Nvidia will take a $5.5 billion financial hit after U.S. authorities imposed new export restrictions on its H20 HGX AI GPU designed for the Chinese market, the company said Tuesday.
The U.S. government cited H20's memory and interconnect bandwidth as well as its potential use in supercomputers as reasons for the new restrictions. Nvidia is not alone: the U.S. Department of Commerce has also restricted sales of AMD's Instinct MI308 to China, according to Reuters.
"On April 9, 2025, the U.S. government informed Nvidia that the USG requires a license for export to China (including Hong Kong and Macau) and D:5 countries […] of the company's H20 [GPUs] and any other circuits achieving the H20's memory bandwidth, interconnect bandwidth, or combination thereof," a statement by Nvidia reads.

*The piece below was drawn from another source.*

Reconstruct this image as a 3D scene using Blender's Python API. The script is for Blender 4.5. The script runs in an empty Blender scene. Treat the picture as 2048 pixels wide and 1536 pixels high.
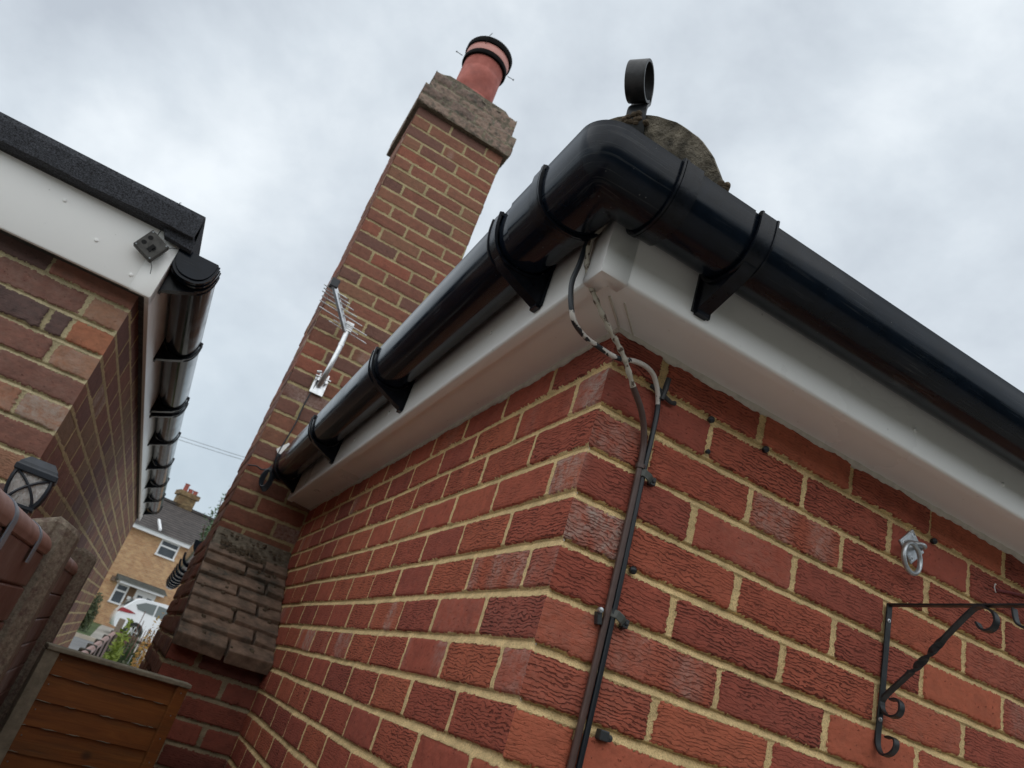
import bpy, math, random
import numpy as np
from mathutils import Vector, Matrix
random.seed(7); rng = np.random.default_rng(7)
R = math.radians
scene = bpy.context.scene

# ------------------------------------------------------------------ camera
CAM = Vector((-0.49209, -0.94936, -0.57185))
RIGHT = Vector((0.84729989, -0.44582613, 0.28865544)); DOWN = Vector((0.43175477, 0.2616663, -0.8632025)); FWD = Vector((0.30930683, 0.85601975, 0.41419739))
cam_data = bpy.data.cameras.new("camera"); cam = bpy.data.objects.new("camera", cam_data)
scene.collection.objects.link(cam)
m = Matrix.Identity(4)
for i in range(3):
    m[i][0] = RIGHT[i]; m[i][1] = -DOWN[i]; m[i][2] = -FWD[i]; m[i][3] = CAM[i]
cam.matrix_world = m
cam_data.sensor_width = 36; cam_data.lens = 26.115; cam_data.clip_start = 0.02; cam_data.clip_end = 500
cam_data.dof.use_dof = True; cam_data.dof.focus_distance = 1.25; cam_data.dof.aperture_fstop = 10
scene.camera = cam

# ------------------------------------------------------------------ world and sun
SUN_EL, SUN_ROT = R(52), R(205)
world = bpy.data.worlds.new("World"); scene.world = world; world.use_nodes = True
wn = world.node_tree.nodes; wl = world.node_tree.links; wn.clear()
out = wn.new("ShaderNodeOutputWorld"); bg = wn.new("ShaderNodeBackground"); bg.inputs[1].default_value = 0.1
sky = wn.new("ShaderNodeTexSky"); sky.sky_type = 'NISHITA'; sky.sun_disc = False
sky.sun_elevation = SUN_EL; sky.sun_rotation = SUN_ROT; sky.air_density = 1.2; sky.dust_density = 2.0
tc = wn.new("ShaderNodeTexCoord")
mp = wn.new("ShaderNodeMapping"); mp.inputs['Scale'].default_value = (1.0, 1.0, 1.15); mp.inputs['Rotation'].default_value = (0.3, 0.5, 0.2); mp.inputs['Location'].default_value = (0.35, 0.1, 0.25)
n1 = wn.new("ShaderNodeTexNoise"); n1.inputs['Scale'].default_value = 2.6; n1.inputs['Detail'].default_value = 8; n1.inputs['Roughness'].default_value = 0.55; n1.inputs['Distortion'].default_value = 0.1
n2 = wn.new("ShaderNodeTexNoise"); n2.inputs['Scale'].default_value = 0.9; n2.inputs['Detail'].default_value = 4
cr = wn.new("ShaderNodeValToRGB"); e = cr.color_ramp.elements
e[0].position = 0.34; e[0].color = (3.72, 4.1, 4.55, 1)
e[1].position = 0.66; e[1].color = (6.35, 6.75, 7.05, 1)
k = cr.color_ramp.elements.new(0.5); k.color = (4.85, 5.3, 5.72, 1)
cv = wn.new("ShaderNodeValToRGB"); cv.color_ramp.elements[0].position = 0.3; cv.color_ramp.elements[0].color = (0.8, 0.8, 0.8, 1)
cv.color_ramp.elements[1].position = 0.7; cv.color_ramp.elements[1].color = (1, 1, 1, 1)
sx = wn.new("ShaderNodeSeparateXYZ"); mr = wn.new("ShaderNodeMapRange"); mr.inputs[1].default_value = 0.0; mr.inputs[2].default_value = 0.45; mr.inputs[3].default_value = 0.55; mr.inputs[4].default_value = 0.0
hz = wn.new("ShaderNodeMixRGB"); hz.inputs[2].default_value = (3.0, 3.95, 4.6, 1)
mixc = wn.new("ShaderNodeMixRGB")
wl.new(tc.outputs['Generated'], mp.inputs[0]); wl.new(mp.outputs[0], n1.inputs[0]); wl.new(mp.outputs[0], n2.inputs[0])
wl.new(n1.outputs['Fac'], cr.inputs[0]); wl.new(n2.outputs['Fac'], cv.inputs[0])
wl.new(tc.outputs['Generated'], sx.inputs[0]); wl.new(sx.outputs[2], mr.inputs[0])
wl.new(mr.outputs[0], hz.inputs[0]); wl.new(cr.outputs[0], hz.inputs[1])
mixc.inputs[0].default_value = 0.93
wl.new(sky.outputs[0], mixc.inputs[1]); wl.new(hz.outputs[0], mixc.inputs[2])
wl.new(mixc.outputs[0], bg.inputs[0]); wl.new(bg.outputs[0], out.inputs[0])
sun_d = bpy.data.lights.new("sun", 'SUN'); sun_d.energy = 0.9; sun_d.angle = R(120); sun_d.color = (1, 0.96, 0.9)
sun = bpy.data.objects.new("sun", sun_d); scene.collection.objects.link(sun)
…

"The USG indicated that the license requirement addresses the risk that the covered products may be used in, or diverted to, a supercomputer in China. On April 14, 2025, the USG informed the company that the license requirement will be in effect for the indefinite future."
President Trump's administration planned to restrict sales of Nvidia's H20 HGX and similar processors starting in April, so Nvidia's chief executive, Jensen Huang, reportedly even attended a $1 million-a-head dinner with the U.S. president to ease concerns. That did not work, and the company will now take a $5.5 billion charge in the first quarter as it now has unsold inventory of its H20 GPUs.
According to section 8.01 of the report. "The company's first quarter of fiscal year 2026 ends on April 27, 2025. First quarter results are expected to include up to approximately $5.5 billion of charges associated with H20 products for inventory, purchase commitments, and related reserves."
Nvidia's H20 HGX is a cut-down version of its H100 processor that the company specifically engineered to comply with the U.S. government's restrictions imposed on GPUs bound for China in late 2022. Compared to H100, the H20 features significantly reduced AI performance and dramatically reduced HPC performance, which makes it barely suitable for supercomputer workloads that require FP64 compute precision.
The H20 HGX still carries 96GB of HBM3 memory with a peak bandwidth of 4 TB/s and 900 GB/s NVLink interconnections to build 8-way AI servers, thus providing competitive performance in AI workloads.
As a result, H20 HGX has become rather popular in China. Chinese companies like Alibaba, ByteDance, and Tencent have deployed large AI training and inference clusters based on these GPUs. Earlier this month, it was reported that Chinese tech giants spent $16 billion on H20 HGX GPUs in the first quarter ahead of expected export restrictions by the U.S. government starting in May.
In addition to restricting sales of Nvidia's H20 GPUs to Chinese customers, the U.S. Commerce Department also restricted shipments of AMD's Instinct MI308 to China and other D:5 countries. Since AMD is considerably behind Nvidia in sales of AI GPUs, this will barely have a drastic effect on the company's business, though.